Robert Fayfich, executive director of the Pennsylvania Coalition for Public Charter Schools, agrees that cyber charters are too often picked on.

Although he says it seems "logical" to look at the numbers and conclude that cybers are overpaid, "when you look at the detail of it, there's costs that the cyber schools have that the brick-and-mortars do not have that may offset that differential, and may not."

Cyber-charters must provide students with computers and internet access, must rent facilities for students to take standardized tests, and must budget for the multitude of expenses that come with educating a state-wide network of students.

But Fayfich agrees with DeJarnatt that "no one's done a good analysis" of how much it actually costs to educate students virtually.

A piece of pending legislation in Harrisburg, Senate Bill 1085, would set up a commission to do just that. (It would also cut cyber charter funding across the board by an arbitrary 5 percent.)

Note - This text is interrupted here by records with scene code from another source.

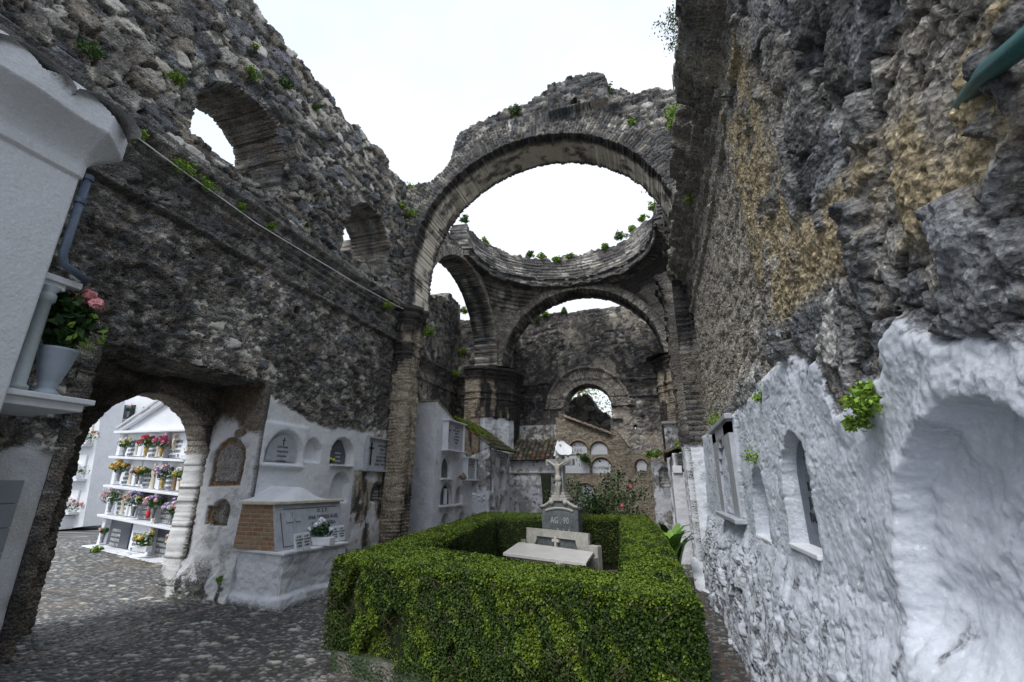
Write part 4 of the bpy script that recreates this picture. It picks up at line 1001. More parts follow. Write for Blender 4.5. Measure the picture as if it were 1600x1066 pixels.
# ---- tall white niche block behind the left pier
def white_kiosk():
    t = thing('niche_block', 'tall whitewashed burial niche block with sloping top behind the left pier', 'burial niches')
    X0, X1, Y0, Y1 = -6.9, -5.57, 11.2, 13.0
    def s_of(px, py): p = W(px, py, 0, X1); return (X1-X0)+(p.y-Y0), p.z
    def nic(pl, pr, pt, pb, dep=.14):
        a, _ = s_of(pl, (pt+pb)/2); b, _ = s_of(pr, (pt+pb)/2); c = (a+b)/2; r = (b-a)/2; _, zt = s_of((pl+pr)/2, pt); _, zb = s_of((pl+pr)/2, pb); return (c, r, zt-r, zb, dep)
    N = [nic(690, 705, 715, 747), nic(688, 707, 755, 789), nic(712, 723, 760, 787), nic(689, 702, 803, 840), nic(718, 726, 800, 830)]
    w = X1-X0
    def top(S, Z):
        s = S-w; return np.where(s < 0, 3.80, np.where(s < 1.42, 3.80-.36*s, 2.72-.35*(s-1.42)))-Z
    niche_sheet(t, [(X0, Y0), (X1, Y0), (X1, 14.1)], 0, 3.85, N, top=top, seed=510, dirt=.12)
    pm('roof_edge', [(X1+.03, Y0-.03, 3.79), (X1+.03, 12.63, 3.28), (X0, 12.63, 3.28), (X0, Y0-.03, 3.79), (X1+.03, Y0-.03, 3.83), (X1+.03, 12.63, 3.32), (X0, 12.63, 3.32), (X0, Y0-.03, 3.83)], [(0,3,2,1),(4,5,6,7),(0,1,5,4),(1,2,6,5),(2,3,7,6),(3,0,4,7)], M['mossy'], t, bevel=.01)
    pm('roof_edge', [(X1+.03, 12.6, 2.75), (X1+.03, 14.1, 2.25), (X0, 14.1, 2.25), (X0, 12.6, 2.75), (X1+.03, 12.6, 2.80), (X1+.03, 14.1, 2.30), (X0, 14.1, 2.30), (X0, 12.6, 2.80)], [(0,3,2,1),(4,5,6,7),(0,1,5,4),(1,2,6,5),(2,3,7,6),(3,0,4,7)], M['mossy'], t, bevel=.01)
    def box_tablet(pl, pr, pt, pb, lab, body, dp=.16):
        a = W(pl, pb, 0, X1); b = W(pr, pb, 0, X1); c = W(pl, pt, 0, X1); y0, y1, z0, z1 = a.y, b.y, a.z, c.z
        r = thing('memorial_tablet', lab, 'tablet', loc=(X1, (y0+y1)/2, z0)); h = z1-z0; wd = (y1-y0)/2
        q = PB(); q.box((-.02, -wd, 0), (dp, -wd+.04, h)); q.box((-.02, wd-.04, 0), (dp, wd, h)); q.box((-.02, -wd-.05, -.04), (dp+.05, wd+.05, 0)); q.box((-.02, -wd-.05, h), (dp+.05, wd+.05, h+.035)); q.done('frame', M['white'], r, bevel=.006)
        PB().box((.0, -wd+.04, .0), (dp-.05, wd-.04, h)).done('slab', M['marble'], r)
        PB().box((dp-.05, -wd+.10, h*.25), (dp-.03, -wd+.13, h*.9)).box((dp-.05, -wd+.05, h*.66), (dp-.03, -wd+.24, h*.70)).done('cross', M['black'], r)
        text(body, h*.10, M['slate'], r, (dp-.047, .08, h*.80), FX)
    box_tablet(691, 718, 657, 702, 'upper boxed grey tablet with black lettering near the top of the white niche block', 'D.O.M.\nJUAN CALVO\nRUBIO\n+ 5-IV-1931\nSU ESPOSA\nE HIJOS')
    box_tablet(723, 737, 716, 749, 'lower smaller boxed tablet with dried flowers under it on the white niche block', 'D.O.M.\nROSA GIL\n+ 1940')
    # plates inside the niches
    for i, (c, r, zs, zb, dep) in enumerate(N[:3]):
        y = Y0+c-w; root = thing('niche_plate', ('grey arched plate under the upper boxed tablet', 'framed arched glass door with a pale vase behind it, low in the white block', 'plain beige arched plate beside the glass niche door')[i], 'niche plate', loc=(X1-dep+.02, y, zb))
        PB().prism([(a, b-zb) for a, b in archpoly(0, r*.93, zb, zs)], 0, -.02, .015).done('plate', (M['darkstone'], M['glass'], M['greystone'])[i], root)
        if i == 1:
            pts = [(.10, a, b-zb) for a, b in archpoly(0, r*.96, zb, zs)]; PB().tube(pts+[pts[0]], .016, 6).done('frame', M['marble'], root); PB().box((.03, .0, .02), (.09, .10, .42)).done('pale_vase', M['white'], root)
        o = PB().box((-.02, -r-.06, -.05), (dep+.08, r+.06, -.005)).done('ledge', M['white'], root, bevel=.006)
    p = W(725, 750, 0, X1+.2); fl = flower('dried pink and straw flowers on the ledge under the lower boxed tablet', (X1+.16, p.y, p.z), .12, [(.45, .25, .25), (.45, .38, .22)], None, n=12, leafc=((.12, .10, .05), (.2, .17, .09)))
M['mossy'] = mat('mossy coping', (.30, .31, .20), rough=.9, bump=.5, vary=.5, vscale=7)

# ---- flowers
def flower(label, loc, r, cols, vase='silver', n=14, leafc=((.03, .09, .02), (.08, .18, .03)), vh=.22, group='flower arrangements at the graves', seed=None, petal=.035, flat=False, lf=.05):
    root = thing('flower_arrangement', label, 'flowers', group, loc=loc); seed = seed if seed is not None else int(abs(loc[0]*37+loc[1]*91+loc[2]*53)*10) % 9999
    h = 0
    if vase == 'box': PB().box((-.22, -.07, 0), (.22, .07, .12)).done('planter', M['white'], root, bevel=.01); h = .12
    elif vase:
        PB().lathe([(.045, 0), (.05, .01), (.035, .03), (.045, vh*.5), (.06, vh), (.05, vh), (.02, vh*.6)], n=14).done('vase', M[vase], root, smooth=True); h = vh
    rg = np.random.default_rng(seed); g = Geo()
    sx = 2.4 if flat else 1.0
    d = rg.normal(size=(150, 3)); d /= np.linalg.norm(d, axis=1, keepdims=True); P = d*rg.uniform(.4, 1.0, (150, 1))*r; P[:, 0] *= sx; P[:, 2] = P[:, 2]*.75+h+r*.55
    cards(g, P, lf, leafc[0], leafc[1], seed=seed); g.build('leaves', M['leaf'], root, smooth=False)
    g = Geo()
    for i in range(n):
        a = rg.normal(size=3); a[1] -= .5; a /= np.linalg.norm(a); a[2] = abs(a[2])*.9
        c = a*r*rg.uniform(.75, 1.05); c[0] *= sx; c[2] = c[2]+h+r*.55; q = rg.normal(size=(26, 3)); q /= np.linalg.norm(q, axis=1, keepdims=True)
        cards(g, c+q*petal*.55, petal, cols[i % len(cols)], tuple(min(1, v*1.25) for v in cols[i % len(cols)]), N=q, tilt=.25, asp=.9, seed=seed+i)
    g.build('blossoms', M['leaf'], root, smooth=False)
    return root
def statuette(label, loc, h=.34, m='cream', rz=0):
    """robed standing figure, one continuous lathed-and-shaped body"""
    me = bpy.data.meshes.new('statuette'); V = []; F = []; n = 16
    prof = [(0, .30), (.03, .30), (.05, .24), (.25, .22), (.45, .185), (.60, .20), (.70, .21), (.78, .17), (.815, .07), (.84, .065), (.87, .10), (.92, .115), (.97, .09), (1.0, .02)]
    for z, r in prof:
        for k in range(n):
            a = 2*pi*k/n; fr = .72 if z < .8 else 1; fold = 1+.07*sin(a*5+z*4)*(z < .6); rr = r*.5*fold
            bump_ = .045*(.52 < z < .72)*max(0, -sin(a))**2
            V.append((rr*cos(a)*h, (rr*sin(a)*fr-bump_-(.02 if z > .8 else 0))*h, z*h))
    for i in range(len(prof)-1):
        for k in range(n): F.append((i*n+k, i*n+(k+1) % n, (i+1)*n+(k+1) % n, (i+1)*n+k))
    F.append(tuple(range(n))[::-1]); F.append(tuple((len(prof)-1)*n+k for k in range(n)))
    o = pm('statuette', V, F, M[m], None, smooth=True); o.location = loc; o.rotation_euler = (0, 0, rz); return tag(o, label, 'statuette', 'small robed figures at the graves')
white_kiosk()

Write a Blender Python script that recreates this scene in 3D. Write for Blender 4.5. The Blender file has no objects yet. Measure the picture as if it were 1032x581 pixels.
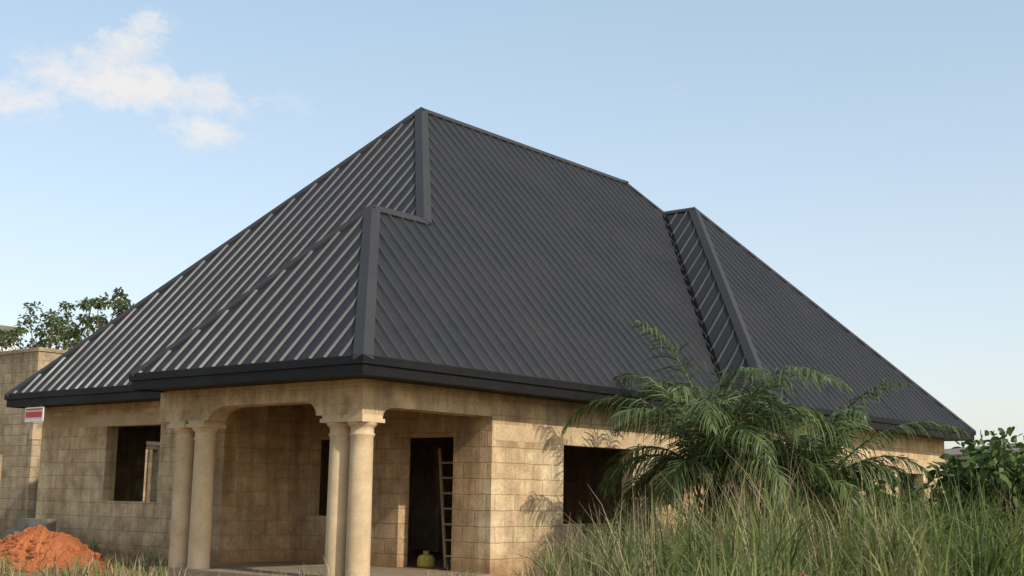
import bpy, math, random
import numpy as np
from mathutils import Vector, Matrix
random.seed(7); rng=np.random.default_rng(7)
sc=bpy.context.scene
R_=math.radians
# ------------------------------------------------------------ helpers
def link(o,parent=None):
    sc.collection.objects.link(o)
    if parent: o.parent=parent
    return o
def empty(name):
    o=bpy.data.objects.new(name,None); return link(o)
def mesh(name,verts,faces,mat=None,parent=None,smooth=False):
    me=bpy.data.meshes.new(name)
    me.from_pydata([tuple(map(float,v)) for v in verts],[],[tuple(int(i) for i in f) for f in faces])
    me.update()
    if smooth:
        me.polygons.foreach_set('use_smooth',[True]*len(me.polygons))
    o=bpy.data.objects.new(name,me)
    if mat: me.materials.append(mat)
    return link(o,parent)
class MB:
    def __init__(s): s.v=[];s.f=[]
    def add(s,vs,fs):
        n=len(s.v); s.v.extend(vs); s.f.extend([tuple(i+n for i in f) for f in fs])
    def box(s,x0,x1,y0,y1,z0,z1):
        s.add([(x0,y0,z0),(x1,y0,z0),(x1,y1,z0),(x0,y1,z0),(x0,y0,z1),(x1,y0,z1),(x1,y1,z1),(x0,y1,z1)],
              [(0,3,2,1),(4,5,6,7),(0,1,5,4),(1,2,6,5),(2,3,7,6),(3,0,4,7)])
    def obox(s,c,ax,ay,az):
        c=Vector(c);ax=Vector(ax);ay=Vector(ay);az=Vector(az)
        vs=[c+sx*ax+sy*ay+sz*az for sz in(-1,1) for sx,sy in((-1,-1),(1,-1),(1,1),(-1,1))]
        s.add([tuple(v) for v in vs],[(0,3,2,1),(4,5,6,7),(0,1,5,4),(1,2,6,5),(2,3,7,6),(3,0,4,7)])
    def tube(s,pts,rad,n=7,cap=True):
        pts=[Vector(p) for p in pts]; m=len(pts); base=len(s.v)
        for i,p in enumerate(pts):
            d=(pts[min(i+1,m-1)]-pts[max(i-1,0)]).normalized()
            a=d.cross(Vector((0.31,0.2,0.93)))
            if a.length<0.1:a=d.cross(Vector((1,0,0)))
            a.normalize(); b=d.cross(a)
            r=rad[i] if hasattr(rad,'__len__') else rad
            for k in range(n):
                t=2*math.pi*k/n
                s.v.append(tuple(p+a*math.cos(t)*r+b*math.sin(t)*r))
        for i in range(m-1):
            for k in range(n):
                s.f.append((base+i*n+k,base+i*n+(k+1)%n,base+(i+1)*n+(k+1)%n,base+(i+1)*n+k))
        if cap:
            s.f.append(tuple(base+k for k in range(n))[::-1]); s.f.append(tuple(base+(m-1)*n+k for k in range(n)))
    def lathe(s,c,prof,n=28):
        base=len(s.v)
        for r,z in prof:
            for k in range(n):
                t=2*math.pi*k/n; s.v.append((c[0]+r*math.cos(t),c[1]+r*math.sin(t),z))
        for i in range(len(prof)-1):
            for k in range(n):
                s.f.append((base+i*n+k,base+i*n+(k+1)%n,base+(i+1)*n+(k+1)%n,base+(i+1)*n+k))
        s.f.append(tuple(base+k for k in range(n))[::-1]); s.f.append(tuple(base+(len(prof)-1)*n+k for k in range(n)))
    def out(s,name,mat,parent=None,smooth=False): return mesh(name,s.v,s.f,mat,parent,smooth)

# ------------------------------------------------------------ materials
def newmat(name,rough=0.9,spec=0.3):
    m=bpy.data.materials.new(name); m.use_nodes=True
    nt=m.node_tree; b=nt.nodes['Principled BSDF']
    b.inputs['Roughness'].default_value=rough; b.inputs['Specular IOR Level'].default_value=spec
    return m,nt,b
def noise(nt,vec,scale,detail=5,rough=0.6):
    n=nt.nodes.new('ShaderNodeTexNoise'); n.inputs['Scale'].default_value=scale;n.inputs['Detail'].default_value=detail;n.inputs['Roughness'].default_value=rough
    nt.links.new(vec,n.inputs['Vector']); return n.outputs['Fac']
def ramp(nt,fac,stops):
    r=nt.nodes.new('ShaderNodeValToRGB'); e=r.color_ramp.elements
    while len(e)<len(stops): e.new(0.5)
    for el,(p,c) in zip(e,stops):
        el.position=p; el.color=(c[0],c[1],c[2],1) if hasattr(c,'__len__') else (c,c,c,1)
    nt.links.new(fac,r.inputs['Fac']); return r.outputs['Color']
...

The legislation, known commonly as the charter-reform bill, would also provide more oversight, transparency and accountability for charter schools across the state–provisions that charter-advocates like Fayfich and traditional-public-education advocates like DeJarnatt both agree on.

Yet variations of such legislation have failed in the state legislature for the past three years.

Why?

Because they've been loaded with many other provisions (such as allowing colleges to authorize new charter schools) to which traditional public-education advocates object.

"About eighty-five-percent of what's in Senate Bill 1085 right now is non-controversial," said Fayfich. "Everybody supports its passage. It's that fifteen-percent of the bill that's causing all of the headache."

So why not pass a bill that reflects the provisions with which all sides agree?

As Fayfich says, that's just not how Harrisburg works.

"Part of the problem also is that everybody knows that if you get something passed, it's very unlikely that you're going to come back and be able to talk about those other things," he said. "In effect, from a political reality, if they're not discussed and agreed upon during this time, they probably won't be heard again."